The second reason that I have been trying to figure this out lies in the disparity between crime data generated by the FBI as opposed to crime victim data produced by the BJS.  The gap between those two reports has narrowed considerably over the last number of years, but it is still significant enough to make me wonder whether the numbers can be trusted at all.  As a starter, let’s compare crime data for 2012, the most recent year for crime data published by both agencies.  According to the FBI, there were 1,214,462 homicides, forcible rapes, robberies and aggravated assaults committed that year. According to the BJS, there were 2,084700 serious criminal victimizations that same year, and this number does not include the nearly 15,000 homicides reported by the FBI.  Now according to the BJS, virtually all the victmizations covered by their survey are reported to the police, but I since the data for this assertion is presented in terms of rates per 1,000 rather than raw numbers, I can’t really figure out why such a discrepancy between between the two reports exists.

And the discrepancy becomes much greater if we go back to the period when, according to both agencies, there was a lot more crime.  Let’s look at the data for 1996, which is considered the high-water mark for crime levels over the last two decades.  According to the FBI, there were 1,688,540 serious crimes reported in 1996, the number of 1996 victimizations, according to BJS, was 3,371,445 (adding the murders counted by the FBI.) In that year the difference between BJS and FBI numbers was 2:1, again, a discrepancy which neither agency seems able to explain.

But what this might explain are all the public polls which indicate that most people believe that violent crime in on the rise, even when the official numbers keep show that it is going down.  In a survey published last year during the debate over a new gun control law,  Pew found that a majority of Americans (56%) believed that crime was at higher levels than during the 1990’s, and only 12% thought it had gone down.

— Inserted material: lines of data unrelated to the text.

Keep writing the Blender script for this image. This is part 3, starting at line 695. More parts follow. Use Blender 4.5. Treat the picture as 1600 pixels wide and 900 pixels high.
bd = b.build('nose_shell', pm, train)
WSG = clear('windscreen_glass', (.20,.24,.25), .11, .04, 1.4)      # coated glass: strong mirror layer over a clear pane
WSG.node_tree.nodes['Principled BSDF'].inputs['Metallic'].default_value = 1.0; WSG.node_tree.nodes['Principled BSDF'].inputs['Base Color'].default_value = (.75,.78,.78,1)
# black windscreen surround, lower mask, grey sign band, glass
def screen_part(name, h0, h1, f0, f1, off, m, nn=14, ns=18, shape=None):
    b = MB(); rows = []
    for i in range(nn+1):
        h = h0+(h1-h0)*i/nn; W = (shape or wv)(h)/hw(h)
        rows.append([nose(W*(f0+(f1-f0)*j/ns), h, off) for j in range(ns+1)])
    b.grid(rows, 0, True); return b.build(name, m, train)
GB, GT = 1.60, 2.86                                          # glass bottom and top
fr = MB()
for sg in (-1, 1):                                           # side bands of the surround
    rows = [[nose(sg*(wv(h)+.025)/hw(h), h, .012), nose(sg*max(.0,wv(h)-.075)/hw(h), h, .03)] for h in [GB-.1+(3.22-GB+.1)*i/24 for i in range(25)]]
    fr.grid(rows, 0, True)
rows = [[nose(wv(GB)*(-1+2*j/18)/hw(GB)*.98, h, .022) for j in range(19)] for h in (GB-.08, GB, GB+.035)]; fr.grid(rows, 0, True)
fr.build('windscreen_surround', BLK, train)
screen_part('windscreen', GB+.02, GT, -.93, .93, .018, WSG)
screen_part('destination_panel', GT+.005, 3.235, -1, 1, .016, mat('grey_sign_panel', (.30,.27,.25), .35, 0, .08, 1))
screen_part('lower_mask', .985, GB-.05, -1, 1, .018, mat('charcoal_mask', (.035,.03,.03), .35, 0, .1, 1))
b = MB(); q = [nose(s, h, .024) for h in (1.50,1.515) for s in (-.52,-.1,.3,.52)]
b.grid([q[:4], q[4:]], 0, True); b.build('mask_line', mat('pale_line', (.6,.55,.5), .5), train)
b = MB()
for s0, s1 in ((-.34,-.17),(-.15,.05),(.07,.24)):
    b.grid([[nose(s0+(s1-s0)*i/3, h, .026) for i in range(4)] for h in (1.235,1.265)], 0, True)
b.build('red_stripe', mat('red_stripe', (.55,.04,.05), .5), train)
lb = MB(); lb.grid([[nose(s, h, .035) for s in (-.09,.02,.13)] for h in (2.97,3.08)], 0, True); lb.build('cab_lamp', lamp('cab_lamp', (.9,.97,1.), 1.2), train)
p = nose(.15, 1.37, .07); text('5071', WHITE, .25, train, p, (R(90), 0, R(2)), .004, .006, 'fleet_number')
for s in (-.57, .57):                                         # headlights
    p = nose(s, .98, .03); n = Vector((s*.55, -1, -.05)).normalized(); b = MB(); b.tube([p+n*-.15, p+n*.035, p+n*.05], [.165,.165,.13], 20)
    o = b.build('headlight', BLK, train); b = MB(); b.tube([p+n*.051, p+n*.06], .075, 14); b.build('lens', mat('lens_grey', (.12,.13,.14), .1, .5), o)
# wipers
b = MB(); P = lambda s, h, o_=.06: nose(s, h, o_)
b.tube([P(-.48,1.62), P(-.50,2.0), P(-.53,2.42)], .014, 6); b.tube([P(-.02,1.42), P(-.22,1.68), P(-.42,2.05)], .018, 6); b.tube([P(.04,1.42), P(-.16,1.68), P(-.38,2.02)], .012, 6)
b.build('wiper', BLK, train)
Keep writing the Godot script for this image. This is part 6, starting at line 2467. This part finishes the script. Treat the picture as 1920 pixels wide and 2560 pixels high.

The difference between the data from the FBI and the BJS can’t just be dismissed as stemming from different definitions of crime or different methods of  data collection or different something else. You can, in fact, read a very detailed statement about the difference between the two sets of data published by the Department of Justice (which oversees both agencies) but it doesn’t offer even the slightest acknowledgement that the disparity in numbers published by the two agencies calls into question the accuracy of either one.